UCLA’s defense was downright atrocious against Kansas, often lacking effort. However, even when the Bruins were trying on the defensive end, they collectively looked like a chicken with its proverbial head cut off as they chased the ball haphazardly. Fortunately for the Bruins, the Deacons can be as impatient on offense as the Bruins. Unlike the Bruins, however, Wake Forest is a poor outside shooting team, averaging under 30% from distance on the season. As much as Kansas tore up UCLA’s 1-2-2 zone last night, that zone should give Wake Forest a lot of trouble. The thing is, with Welsh and Parker on Mitoglou and Thomas, Jonah Bolden on McClinton, Bryce Alford or Isaac Hamilton on Wilbekin and Holiday or Prince Ali on Crawford, the Bruins should be able to play some man-to-man defense against the Deacons.

If the Bruins can play focused for even spurts, then they should be able to win this game. The question is whether that will actually happen. There is every opportunity for the Bruins to walk out of Maui with the two high major wins they needed, despite last night’s shellacking.

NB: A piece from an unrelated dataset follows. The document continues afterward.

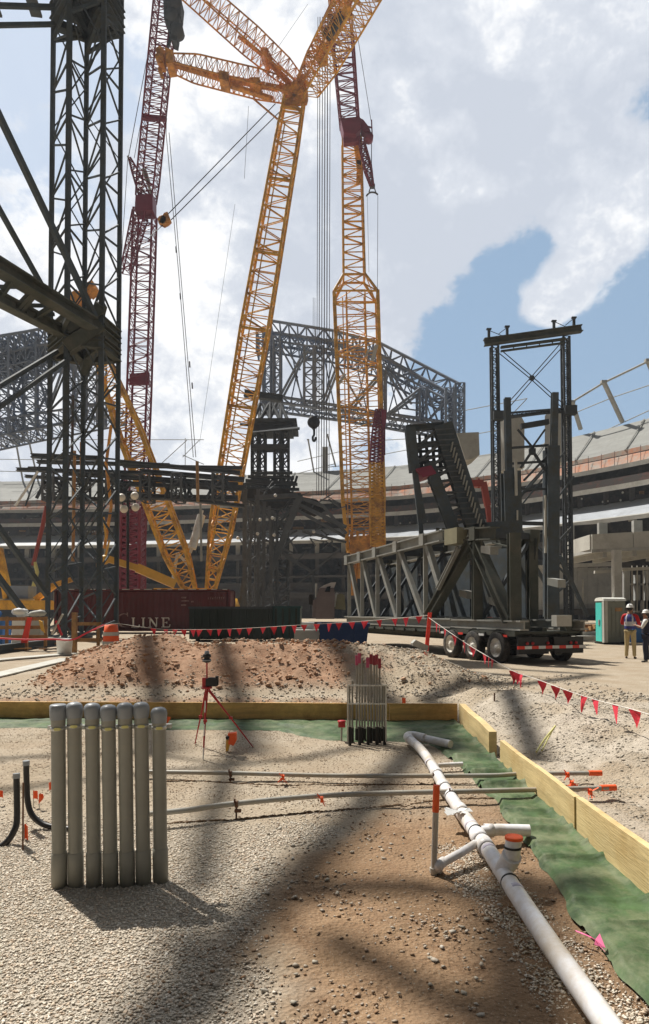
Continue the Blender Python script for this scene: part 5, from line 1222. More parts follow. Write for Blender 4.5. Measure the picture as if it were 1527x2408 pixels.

I was wrong to go with my fan’s heart in calling for a close game last night, unlike my UNLV preview where I was more objective. Channeling that objectivity, my best guess is that fans should be ready for some really poor basketball in the game. If that’s the case then UCLA’s talent advantage should win out. However, if either team comes out focused while the other does not then this could turn quickly into a rout. The worry is that UCLA will be the one to lay the clunker.

Again, though, the chances that either of these squads can go long stretches of focused basketball are pretty remote. That being the case, UCLA should leave the islands with another close victory.